Har received numerous awards

Trond Petersen has been a central contributor to research on social inequality and discrimination in the workplace, and in organizations for several decades, particularly related to family and gender. Petersen moved to the United States to pursue a doctoral degree in sociology at the University of Wisconsin in 1982, after finishing his undergraduate studies at the University of Oslo.

He has taught at institutions such as Harvard University and the University of Oslo and has held his primary position at the University of California, Berkeley, where he is currently a professor, and until recently served as the head of the sociology department at UC Berkeley.

Trond Petersen has received numerous awards for his lectures in the US and has done extensive research, with several papers published in the world's highest-ranked sociology journals.

Petersen and Geir Høgsnes at UiO were among the first to use population data to analyze the relationships between wage inequality, gender, job level, and job category in the USA and Norway. They demonstrated early what has since become more widely known: that wage disparities in Norway are primarily due to men and women occupying (or gaining access to) different positions in the labor market.

Important efforts

«The efforts of professor Trond Petersen has been really important in developing research collaboration and student exchange between Norwegian universities and the University of Berkeley. This is something that numerous colleagues and students at UiB and the Faculty of Social Sciences have benefited greatly from,» says Jan Erik Askildsen, dean of the Faculty of Social Sciences.

He explains that through the establishment of the Peder Sather Centre for Advanced Study, Trond Petersen has been an important figure in securing funding for research projects between Norwegian and American colleagues, which has in turn laid the foundation for long-term collaborations. For his outstanding work, benefiting science and Norwegian academia in particular, Petersen was knighted in 2014 by the Royal Norwegian Order of Merit, first class.

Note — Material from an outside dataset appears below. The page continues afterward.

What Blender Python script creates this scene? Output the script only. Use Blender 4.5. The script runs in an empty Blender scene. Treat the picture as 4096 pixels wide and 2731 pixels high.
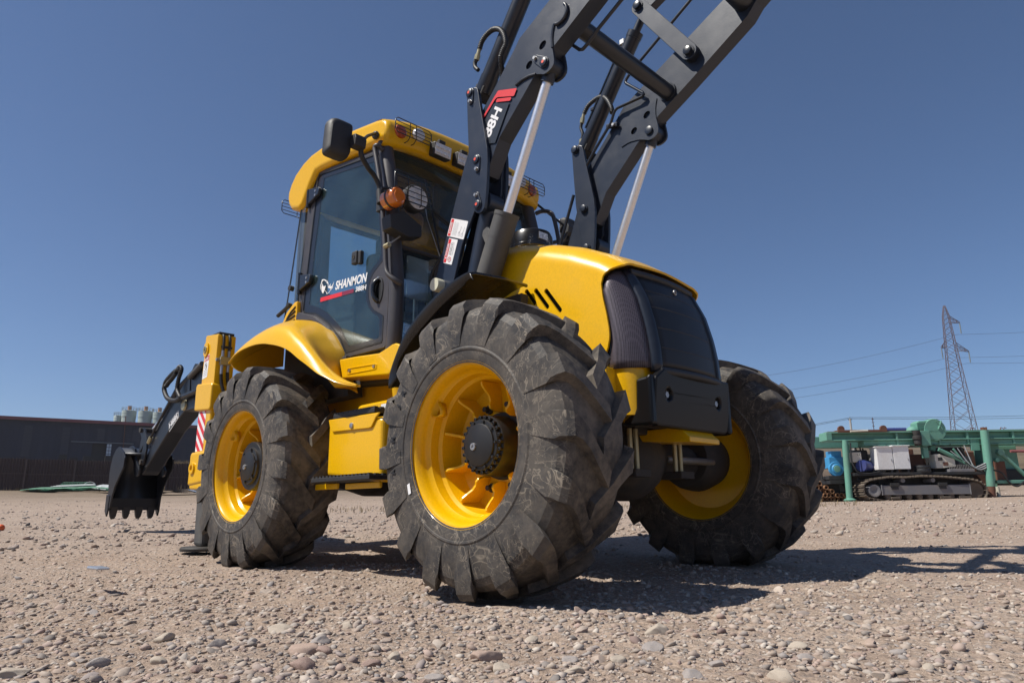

«Trond has also helped make it possible for many researchers from our faculty to spend both shorter and longer research visits at Berkeley. We are very pleased to appoint Trond Petersen as an honorary doctor at the University of Bergen, both on academic grounds and for contributing to creating a framework for collaboration between our two institutions,» Jan Erik Askildsen says.

Negotiated important exchange programme's

«Trond Petersen's scholarly works have had a significant influence on public discourse and policy formation in a politicized research area where precise knowledge is a prerequisite for designing effective political solutions with broad support,» Kristoffer Vogt says.

Through the student exchange agreements Petersen has negotiated with UC Berkeley, a large number of Norwegian students have had the opportunity to study one or more semesters at Berkeley. A joint exchange agreement between UC Berkeley and six Norwegian universities from 2007 allowed many more Norwegian students to take courses at UC Berkeley at greatly reduced tuition fees, contrasting with the limited exchange programmes that had existed before that time.

«This is the largest exchange programme between Norway and any foreign university, and it has been highly successful. Only from UiB, nearly 200 students have participated in this programme during the last decade,» Vogt says.